I also spent some time nursing my 2nd degree burn from the stupid motorbike. By day 2 the whole area turned black and I had some nasty scabbing, bistering and peeling. Attempts to put gauze over top to protect from the dusty streets and bike chain just made things worse!

We finally decided to tear ourselves away from Southern Laos in order to go to Cambodia, but it wasn't easy.

Our 2 weeks in Laos were amazing, much in part to the warm and friendly people there. I would reccommend it to anyone, and I would love to go back someday!

Wednesday, April 21, 2010


I've been bad at keeping my blog up to date lately - sorry!

Updates to come on Southern Laos and Cambodia soon.

Tomorrow we head to Vietnam ... and apparently Facebook is blocked there - on no!

Hopefully I'll be able to access Blogger ... but if not I'll be back at it by May 8th :)

Saturday, April 17, 2010

Travels: Vientiane

Vientiane is the capital city of Laos. Although it's beautiful, there isn't a whole lot to do!
We arrived with our friends Kailey and Ethan mid-day, and after finding all guesthouses to be dirty and overpriced, we decided to treat ourselves for the night and checked into a new hotel ... for the low price of $20 (not exactly fitting our budget, but in comparison to home, a really good price).
On our first evening we went to Patouxai, Vientiane's version of the Arc de Triomphe and walked around the surrounding park.
The next day we took a local bus (hot, sweaty and crowded) out to Buddha Park. The park was smaller than I expected, but had some neat statues, mixing Hinduism and Buddhism. Not sure if it was worth the long trip, but there wasn't much else to do in Vientiane.

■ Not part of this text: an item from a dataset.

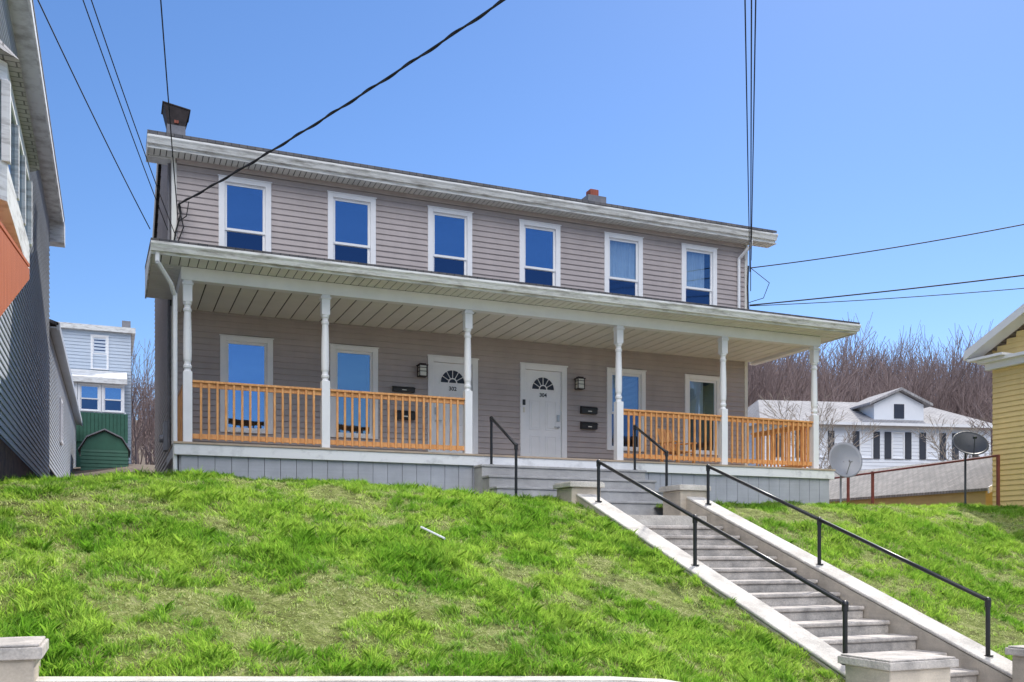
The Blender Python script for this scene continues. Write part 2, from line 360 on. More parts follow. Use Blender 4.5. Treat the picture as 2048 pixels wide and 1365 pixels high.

That night we said goodbye to our awesome travels buddies and boarded a sleeper bus (a bus with twin beds instead of seats) to Southern Laos.

For me the highlight of Vientiane was the food. It was especially welcome after Vang Vieng, where I don't think we had any quality meals! There wasn't a lot to do, but it was a relaxing place with a nice, laid back vibe, and I enjoyed our short visit.